The antithesis of that is globalism, which is what really broke the Blue Model. Trump's "MAGA" movement is about trying to restore a privileged economic position to the United States, so that something like the Blue Model can work again -- American workers can once again receive the kinds of benefits that they used to from participating in a market that would once again need them.

I don't think that will work, but in any case it's only the struggle of thesis and antithesis. It's the new synthesis that might work. Maybe Trump's team will figure it out; maybe they won't, and it'll be the next guy (or some next guy after that).

Eric Blair said...

The blue model was always going to break, given that underpinning facts that it was never be able to be paid for on an ongoing basis.

All the politicians kept kicking the can down the road, and it appears that isn't going to stop even now.

You're right that the recovery of the world after WWII and the development of previously undeveloped nations has turned everybody into equals more or less, and I have no ideas on how that gets managed. Probably can't be.

Tom said...

I didn't know you were a Hegelian.

After reading about Marx's life, I thought it was interesting that Marx hated Hegel and stated outright that he intended to turn Hegel on his head, and that's pretty much what Marxism was originally, ending in a materialist paradise.

The idea that MAGA is about making the economic changes necessary for the Blue Model to work again makes a lot of sense. If that's true, that sucks. I guess the constituency for freedom is pretty small these days.

Grim said...

Heh. You're right, I'm really not a Hegelian.

The dialectic isn't what Hegel thought it was; it doesn't create reality. It is a way that people think, though, and we have something to do with creating reality.

It's very difficult to come up with a new way to do something. Sometimes people do, but not usually. What they usually do is react to the thing that isn't working by finding something in it to reject. And, usually, the rejection had some logic to it -- but not enough to make the new thing work. So you go back and figure out how to incorporate aspects of the rejection with the old system, so that it's an adjustment rather than a rejection.

That's all that's happening with thesis/antithesis/synthesis.

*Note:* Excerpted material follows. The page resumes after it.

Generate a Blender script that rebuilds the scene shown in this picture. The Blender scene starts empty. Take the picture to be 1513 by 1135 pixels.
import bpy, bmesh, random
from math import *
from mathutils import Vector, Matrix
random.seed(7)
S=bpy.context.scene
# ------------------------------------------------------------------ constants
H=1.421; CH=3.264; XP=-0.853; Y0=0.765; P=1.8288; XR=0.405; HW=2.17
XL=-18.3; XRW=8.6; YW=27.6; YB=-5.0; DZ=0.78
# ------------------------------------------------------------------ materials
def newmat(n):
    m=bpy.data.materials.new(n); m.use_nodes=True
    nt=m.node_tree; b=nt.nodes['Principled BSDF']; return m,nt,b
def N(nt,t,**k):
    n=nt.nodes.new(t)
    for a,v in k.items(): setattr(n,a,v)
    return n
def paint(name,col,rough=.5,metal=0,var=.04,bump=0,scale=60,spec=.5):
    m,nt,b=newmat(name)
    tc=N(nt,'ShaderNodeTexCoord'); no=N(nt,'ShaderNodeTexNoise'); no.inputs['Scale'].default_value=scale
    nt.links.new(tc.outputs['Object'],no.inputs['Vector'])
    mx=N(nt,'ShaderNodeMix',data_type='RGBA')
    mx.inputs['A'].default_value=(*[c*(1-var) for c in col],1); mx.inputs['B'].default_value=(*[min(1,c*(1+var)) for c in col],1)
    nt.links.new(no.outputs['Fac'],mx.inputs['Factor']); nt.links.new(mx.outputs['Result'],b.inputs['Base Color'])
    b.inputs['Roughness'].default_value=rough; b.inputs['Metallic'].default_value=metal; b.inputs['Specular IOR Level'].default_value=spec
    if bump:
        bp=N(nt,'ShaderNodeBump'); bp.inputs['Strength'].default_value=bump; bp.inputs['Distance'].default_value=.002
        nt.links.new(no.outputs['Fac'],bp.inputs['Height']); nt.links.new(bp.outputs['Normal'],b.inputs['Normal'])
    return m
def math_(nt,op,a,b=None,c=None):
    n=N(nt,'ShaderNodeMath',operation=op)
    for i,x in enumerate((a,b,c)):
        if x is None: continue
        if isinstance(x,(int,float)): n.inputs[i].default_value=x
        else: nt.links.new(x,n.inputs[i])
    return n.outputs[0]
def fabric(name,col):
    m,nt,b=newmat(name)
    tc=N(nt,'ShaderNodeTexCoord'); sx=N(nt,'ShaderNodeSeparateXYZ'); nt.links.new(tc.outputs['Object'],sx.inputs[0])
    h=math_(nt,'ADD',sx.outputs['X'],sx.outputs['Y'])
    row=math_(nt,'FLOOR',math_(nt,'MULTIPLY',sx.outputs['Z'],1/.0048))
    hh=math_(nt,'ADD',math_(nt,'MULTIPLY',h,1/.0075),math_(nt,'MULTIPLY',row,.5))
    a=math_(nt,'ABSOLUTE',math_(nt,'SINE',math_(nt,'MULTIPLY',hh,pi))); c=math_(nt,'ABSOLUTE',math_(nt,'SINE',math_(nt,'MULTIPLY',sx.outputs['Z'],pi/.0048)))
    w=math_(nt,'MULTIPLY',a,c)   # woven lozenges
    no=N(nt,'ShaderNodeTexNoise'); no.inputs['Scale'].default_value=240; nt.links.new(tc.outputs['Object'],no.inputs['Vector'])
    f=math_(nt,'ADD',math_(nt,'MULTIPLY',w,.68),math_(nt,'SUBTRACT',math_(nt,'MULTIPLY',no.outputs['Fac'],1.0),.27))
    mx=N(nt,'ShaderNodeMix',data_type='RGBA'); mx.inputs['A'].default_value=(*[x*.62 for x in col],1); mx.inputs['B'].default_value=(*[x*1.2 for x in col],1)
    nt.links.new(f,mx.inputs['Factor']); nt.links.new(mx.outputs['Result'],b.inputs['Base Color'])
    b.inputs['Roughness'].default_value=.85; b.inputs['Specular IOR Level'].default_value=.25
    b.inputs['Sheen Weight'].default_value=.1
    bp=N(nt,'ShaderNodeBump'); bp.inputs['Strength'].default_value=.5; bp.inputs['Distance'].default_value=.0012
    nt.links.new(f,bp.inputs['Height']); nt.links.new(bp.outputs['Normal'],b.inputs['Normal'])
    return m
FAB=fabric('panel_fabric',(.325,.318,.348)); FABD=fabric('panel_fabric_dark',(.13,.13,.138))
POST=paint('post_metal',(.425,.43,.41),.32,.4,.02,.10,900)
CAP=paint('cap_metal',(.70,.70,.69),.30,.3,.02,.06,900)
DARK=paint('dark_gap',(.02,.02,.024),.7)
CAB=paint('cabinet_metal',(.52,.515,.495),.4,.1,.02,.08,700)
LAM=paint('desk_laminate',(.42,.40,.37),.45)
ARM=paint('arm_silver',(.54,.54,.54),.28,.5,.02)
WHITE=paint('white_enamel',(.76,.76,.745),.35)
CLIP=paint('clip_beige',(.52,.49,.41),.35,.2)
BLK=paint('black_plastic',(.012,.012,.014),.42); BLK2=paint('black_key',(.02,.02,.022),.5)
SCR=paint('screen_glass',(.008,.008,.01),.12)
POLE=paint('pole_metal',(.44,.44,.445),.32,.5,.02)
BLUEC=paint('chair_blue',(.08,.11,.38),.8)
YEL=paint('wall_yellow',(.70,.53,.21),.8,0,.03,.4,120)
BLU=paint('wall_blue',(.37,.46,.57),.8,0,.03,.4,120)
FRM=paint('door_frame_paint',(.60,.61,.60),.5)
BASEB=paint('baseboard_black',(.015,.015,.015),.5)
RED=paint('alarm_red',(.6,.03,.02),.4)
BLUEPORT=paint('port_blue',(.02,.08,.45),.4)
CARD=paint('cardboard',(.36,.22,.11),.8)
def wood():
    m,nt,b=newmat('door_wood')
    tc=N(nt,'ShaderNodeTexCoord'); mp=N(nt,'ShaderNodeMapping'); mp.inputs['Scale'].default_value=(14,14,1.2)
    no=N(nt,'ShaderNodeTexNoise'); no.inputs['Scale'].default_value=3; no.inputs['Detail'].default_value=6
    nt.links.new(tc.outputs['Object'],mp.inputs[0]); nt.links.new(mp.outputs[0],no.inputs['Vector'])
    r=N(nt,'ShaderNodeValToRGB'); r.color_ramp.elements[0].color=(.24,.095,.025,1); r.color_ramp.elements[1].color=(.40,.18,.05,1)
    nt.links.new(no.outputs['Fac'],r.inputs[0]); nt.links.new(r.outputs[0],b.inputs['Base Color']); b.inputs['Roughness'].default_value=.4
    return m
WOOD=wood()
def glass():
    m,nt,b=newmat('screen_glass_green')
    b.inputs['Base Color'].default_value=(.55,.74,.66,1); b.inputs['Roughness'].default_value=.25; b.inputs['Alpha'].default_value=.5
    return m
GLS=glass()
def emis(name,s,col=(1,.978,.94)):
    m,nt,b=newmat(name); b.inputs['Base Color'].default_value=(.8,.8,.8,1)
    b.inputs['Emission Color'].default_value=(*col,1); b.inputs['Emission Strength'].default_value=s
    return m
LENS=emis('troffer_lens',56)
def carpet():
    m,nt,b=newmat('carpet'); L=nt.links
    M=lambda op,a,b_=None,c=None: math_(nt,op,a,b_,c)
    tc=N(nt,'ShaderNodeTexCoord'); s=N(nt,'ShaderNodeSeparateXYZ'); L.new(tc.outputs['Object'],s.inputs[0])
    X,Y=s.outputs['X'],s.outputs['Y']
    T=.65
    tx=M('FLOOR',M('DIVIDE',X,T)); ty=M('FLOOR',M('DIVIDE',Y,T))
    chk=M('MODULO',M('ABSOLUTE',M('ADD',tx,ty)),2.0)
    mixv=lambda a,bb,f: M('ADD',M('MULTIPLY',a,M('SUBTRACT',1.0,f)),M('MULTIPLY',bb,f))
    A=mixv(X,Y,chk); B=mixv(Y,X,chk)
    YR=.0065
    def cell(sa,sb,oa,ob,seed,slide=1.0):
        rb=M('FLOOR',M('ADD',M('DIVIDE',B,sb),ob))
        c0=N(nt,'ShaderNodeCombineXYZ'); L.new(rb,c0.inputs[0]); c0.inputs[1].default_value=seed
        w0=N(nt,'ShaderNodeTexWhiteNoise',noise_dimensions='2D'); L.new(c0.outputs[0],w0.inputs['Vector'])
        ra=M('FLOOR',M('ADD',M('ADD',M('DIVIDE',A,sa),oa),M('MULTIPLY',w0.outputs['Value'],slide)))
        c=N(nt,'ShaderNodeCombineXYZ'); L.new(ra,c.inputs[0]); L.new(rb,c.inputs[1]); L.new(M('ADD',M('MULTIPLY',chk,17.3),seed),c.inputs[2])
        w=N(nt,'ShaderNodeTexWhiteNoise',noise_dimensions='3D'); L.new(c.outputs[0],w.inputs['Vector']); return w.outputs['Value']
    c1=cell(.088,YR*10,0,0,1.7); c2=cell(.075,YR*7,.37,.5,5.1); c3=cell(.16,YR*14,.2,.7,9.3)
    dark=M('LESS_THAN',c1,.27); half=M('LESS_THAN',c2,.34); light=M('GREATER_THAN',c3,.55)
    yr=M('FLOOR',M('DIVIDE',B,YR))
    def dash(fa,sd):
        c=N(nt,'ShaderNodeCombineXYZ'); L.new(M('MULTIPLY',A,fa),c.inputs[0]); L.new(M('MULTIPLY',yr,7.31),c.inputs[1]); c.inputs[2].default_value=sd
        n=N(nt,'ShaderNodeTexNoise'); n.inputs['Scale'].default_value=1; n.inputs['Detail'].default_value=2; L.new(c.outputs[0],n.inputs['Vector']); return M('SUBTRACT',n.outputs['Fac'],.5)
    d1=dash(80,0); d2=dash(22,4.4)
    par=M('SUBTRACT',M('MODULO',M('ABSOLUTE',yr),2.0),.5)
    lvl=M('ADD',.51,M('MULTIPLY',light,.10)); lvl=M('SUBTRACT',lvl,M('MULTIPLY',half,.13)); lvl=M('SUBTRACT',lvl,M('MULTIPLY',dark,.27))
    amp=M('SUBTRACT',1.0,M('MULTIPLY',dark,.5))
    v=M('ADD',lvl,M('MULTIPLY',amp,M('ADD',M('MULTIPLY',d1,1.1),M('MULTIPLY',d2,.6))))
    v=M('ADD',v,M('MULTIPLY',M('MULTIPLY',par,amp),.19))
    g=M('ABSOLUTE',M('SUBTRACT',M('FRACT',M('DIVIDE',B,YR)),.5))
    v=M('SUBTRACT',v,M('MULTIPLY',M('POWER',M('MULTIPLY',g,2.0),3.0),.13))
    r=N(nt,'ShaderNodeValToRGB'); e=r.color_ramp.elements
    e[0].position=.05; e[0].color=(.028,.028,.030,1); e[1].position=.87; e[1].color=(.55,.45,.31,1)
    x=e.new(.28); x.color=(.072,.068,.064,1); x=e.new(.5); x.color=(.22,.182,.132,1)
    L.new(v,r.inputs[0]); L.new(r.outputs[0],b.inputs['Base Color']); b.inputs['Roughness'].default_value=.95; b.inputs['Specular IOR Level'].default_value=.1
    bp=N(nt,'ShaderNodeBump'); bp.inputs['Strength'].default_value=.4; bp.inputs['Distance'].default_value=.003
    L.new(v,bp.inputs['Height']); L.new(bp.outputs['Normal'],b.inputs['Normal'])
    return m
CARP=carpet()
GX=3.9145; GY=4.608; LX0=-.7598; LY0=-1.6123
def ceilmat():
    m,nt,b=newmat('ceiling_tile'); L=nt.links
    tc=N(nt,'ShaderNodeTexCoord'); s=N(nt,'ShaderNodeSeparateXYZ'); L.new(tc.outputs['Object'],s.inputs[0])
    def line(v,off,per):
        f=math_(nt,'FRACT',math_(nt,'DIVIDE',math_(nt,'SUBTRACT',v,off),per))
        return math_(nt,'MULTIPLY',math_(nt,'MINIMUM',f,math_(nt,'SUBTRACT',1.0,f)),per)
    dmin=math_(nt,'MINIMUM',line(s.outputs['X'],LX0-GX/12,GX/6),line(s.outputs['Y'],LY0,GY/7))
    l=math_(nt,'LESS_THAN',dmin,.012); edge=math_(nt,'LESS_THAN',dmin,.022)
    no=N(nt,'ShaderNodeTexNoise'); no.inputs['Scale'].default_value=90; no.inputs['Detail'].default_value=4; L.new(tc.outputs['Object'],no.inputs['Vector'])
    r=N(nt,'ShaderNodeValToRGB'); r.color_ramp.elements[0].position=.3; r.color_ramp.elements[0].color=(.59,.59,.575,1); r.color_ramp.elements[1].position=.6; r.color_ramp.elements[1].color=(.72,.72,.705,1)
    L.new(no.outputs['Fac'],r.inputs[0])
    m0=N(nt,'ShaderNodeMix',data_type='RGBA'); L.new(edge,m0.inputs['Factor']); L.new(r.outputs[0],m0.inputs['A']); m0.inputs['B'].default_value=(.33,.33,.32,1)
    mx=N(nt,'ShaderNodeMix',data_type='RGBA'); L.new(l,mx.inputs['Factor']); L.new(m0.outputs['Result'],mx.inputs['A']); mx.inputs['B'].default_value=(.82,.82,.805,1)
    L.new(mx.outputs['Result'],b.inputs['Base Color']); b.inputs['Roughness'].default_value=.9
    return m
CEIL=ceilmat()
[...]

It's even more likely that politics will follow the dialectic, because politics means convincing lots of folks to think a given way. Democracies obviously do, but even revolutions need to convince a certain number of folks to go along if they're to work. It's even harder to convince large numbers of people to abandon everything they know for something totally new than it is to come up with something totally new. It's not hard to talk a critical mass into an antithesis, though, because it relates so clearly to what is bothering them about the current system. And, after some trouble, it's not too hard to convince people to try to synthesize the ideas to avoid further trouble.

Really thinking of something new is easiest to do if you go back to the assumptions and work through them carefully to find the questionable ones. It's philosophy, in other words: checking the foundations of the ideas. Philosophy ultimately is of great importance to politics, but not usually directly in this way.

douglas said...

Evolution not Revolution. I've always said that's where reality is wont to go.

Tom said...

Yeah, there is something to Hegel's idea of dialectic. I think you explain it well, and you're right, we are looking for the next synthesis.

Ymar Sakar said...

This goes all the way back to before the foundation of the Earth was set.